Rows from a 3D scene dataset:
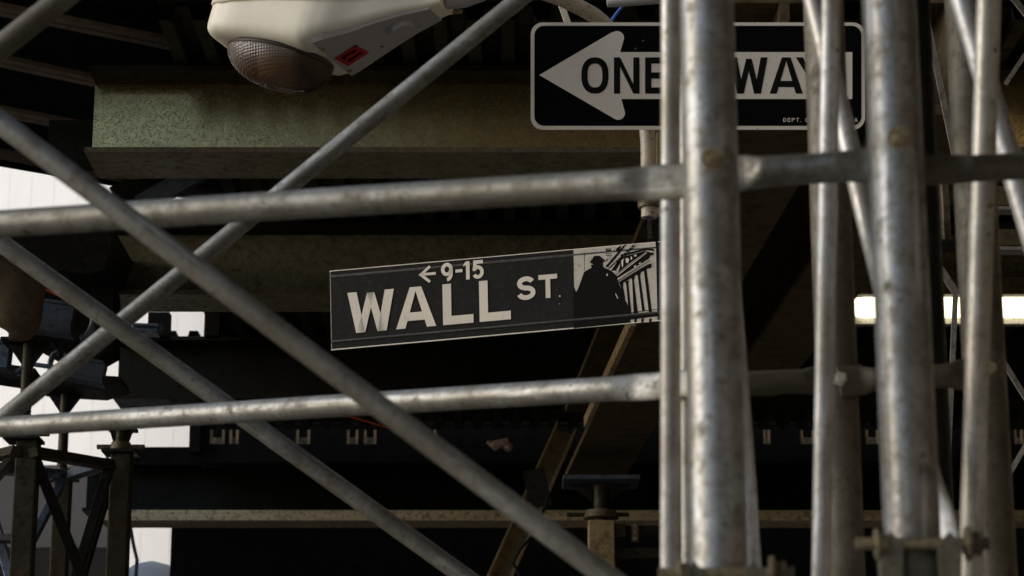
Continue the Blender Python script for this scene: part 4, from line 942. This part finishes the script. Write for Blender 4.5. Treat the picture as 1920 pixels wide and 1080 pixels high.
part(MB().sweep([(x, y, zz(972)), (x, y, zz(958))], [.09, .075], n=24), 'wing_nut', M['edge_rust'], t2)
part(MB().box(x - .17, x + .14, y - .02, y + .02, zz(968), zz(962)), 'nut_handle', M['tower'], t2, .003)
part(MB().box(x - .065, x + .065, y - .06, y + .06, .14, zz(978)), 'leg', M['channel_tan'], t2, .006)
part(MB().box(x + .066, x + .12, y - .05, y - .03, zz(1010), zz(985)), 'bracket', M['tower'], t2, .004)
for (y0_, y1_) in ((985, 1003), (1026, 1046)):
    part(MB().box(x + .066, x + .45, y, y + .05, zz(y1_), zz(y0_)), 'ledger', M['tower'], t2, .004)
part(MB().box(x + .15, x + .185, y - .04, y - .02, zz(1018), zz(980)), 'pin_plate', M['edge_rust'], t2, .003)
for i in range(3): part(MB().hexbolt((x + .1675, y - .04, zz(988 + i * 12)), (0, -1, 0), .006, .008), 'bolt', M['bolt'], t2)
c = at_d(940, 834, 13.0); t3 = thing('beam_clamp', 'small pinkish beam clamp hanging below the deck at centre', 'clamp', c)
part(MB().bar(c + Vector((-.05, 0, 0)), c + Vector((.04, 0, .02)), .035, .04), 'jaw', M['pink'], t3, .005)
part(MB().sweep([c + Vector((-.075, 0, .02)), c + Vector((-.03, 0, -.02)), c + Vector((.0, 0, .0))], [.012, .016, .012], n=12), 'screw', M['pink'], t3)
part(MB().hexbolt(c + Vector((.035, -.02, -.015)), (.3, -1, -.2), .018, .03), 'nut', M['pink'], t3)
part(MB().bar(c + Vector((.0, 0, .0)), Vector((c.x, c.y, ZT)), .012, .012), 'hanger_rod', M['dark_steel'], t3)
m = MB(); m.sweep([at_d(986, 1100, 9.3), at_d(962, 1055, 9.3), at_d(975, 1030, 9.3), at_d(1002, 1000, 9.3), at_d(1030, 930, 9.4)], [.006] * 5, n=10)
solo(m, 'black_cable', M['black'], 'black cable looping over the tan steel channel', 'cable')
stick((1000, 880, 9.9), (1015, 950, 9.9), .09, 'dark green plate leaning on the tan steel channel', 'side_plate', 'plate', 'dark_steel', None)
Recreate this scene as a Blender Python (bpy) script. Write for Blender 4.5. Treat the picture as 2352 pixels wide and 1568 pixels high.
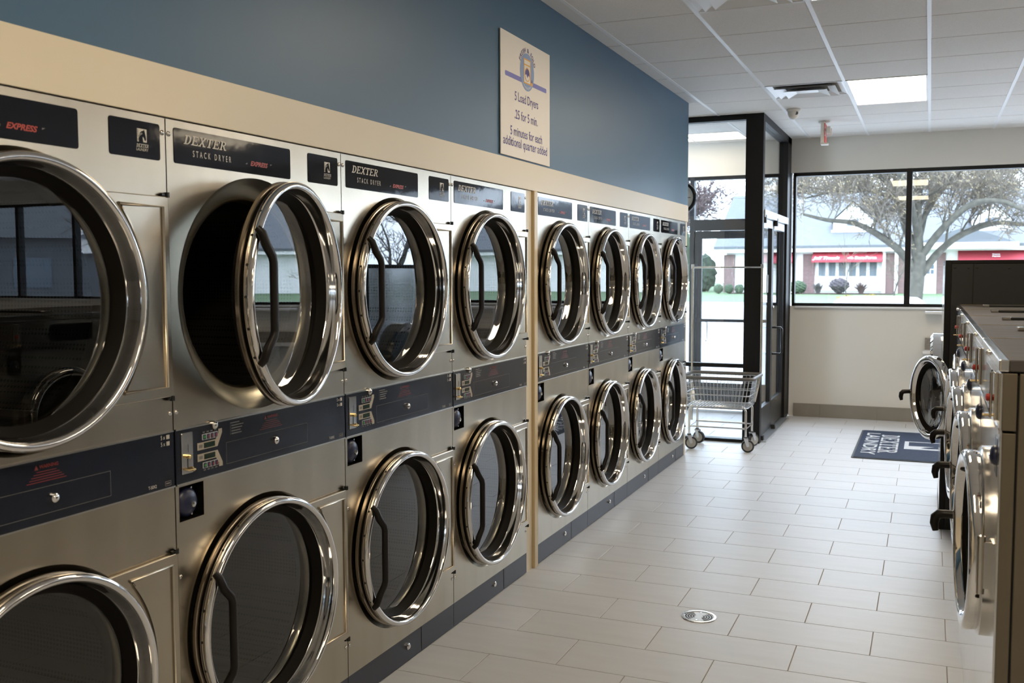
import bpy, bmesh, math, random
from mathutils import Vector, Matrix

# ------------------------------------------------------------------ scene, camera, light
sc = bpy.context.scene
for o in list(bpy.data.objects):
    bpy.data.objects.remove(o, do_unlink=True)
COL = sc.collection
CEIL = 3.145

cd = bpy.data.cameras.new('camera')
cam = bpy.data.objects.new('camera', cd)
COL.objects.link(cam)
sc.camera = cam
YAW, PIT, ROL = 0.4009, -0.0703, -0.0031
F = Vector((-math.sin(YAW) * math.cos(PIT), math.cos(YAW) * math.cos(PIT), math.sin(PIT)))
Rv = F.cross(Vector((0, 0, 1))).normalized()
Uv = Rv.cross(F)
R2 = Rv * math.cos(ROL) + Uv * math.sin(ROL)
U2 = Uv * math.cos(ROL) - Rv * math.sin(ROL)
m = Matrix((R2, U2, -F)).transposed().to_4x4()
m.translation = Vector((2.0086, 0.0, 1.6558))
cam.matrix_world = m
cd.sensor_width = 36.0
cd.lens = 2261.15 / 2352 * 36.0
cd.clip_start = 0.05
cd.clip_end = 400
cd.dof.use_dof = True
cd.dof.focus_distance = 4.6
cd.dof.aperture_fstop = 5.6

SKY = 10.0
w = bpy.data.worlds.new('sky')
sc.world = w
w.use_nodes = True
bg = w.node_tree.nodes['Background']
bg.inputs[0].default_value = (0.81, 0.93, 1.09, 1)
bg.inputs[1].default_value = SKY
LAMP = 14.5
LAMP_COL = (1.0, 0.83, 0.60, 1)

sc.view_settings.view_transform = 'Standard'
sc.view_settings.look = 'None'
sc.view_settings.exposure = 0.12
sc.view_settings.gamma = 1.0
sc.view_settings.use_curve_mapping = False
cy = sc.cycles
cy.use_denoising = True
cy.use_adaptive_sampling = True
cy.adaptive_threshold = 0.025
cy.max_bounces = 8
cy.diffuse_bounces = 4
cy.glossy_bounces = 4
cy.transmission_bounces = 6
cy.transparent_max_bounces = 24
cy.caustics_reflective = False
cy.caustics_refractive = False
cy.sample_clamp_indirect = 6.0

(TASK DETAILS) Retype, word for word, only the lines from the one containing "Recreate this scene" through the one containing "CEIL = 3.145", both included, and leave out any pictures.

(EXERCISE OUTPUT)
Recreate this scene as a Blender Python (bpy) script. Write for Blender 4.5. Treat the picture as 2352 pixels wide and 1568 pixels high.
import bpy, bmesh, math, random
from mathutils import Vector, Matrix

# ------------------------------------------------------------------ scene, camera, light
sc = bpy.context.scene
for o in list(bpy.data.objects):
    bpy.data.objects.remove(o, do_unlink=True)
COL = sc.collection
CEIL = 3.145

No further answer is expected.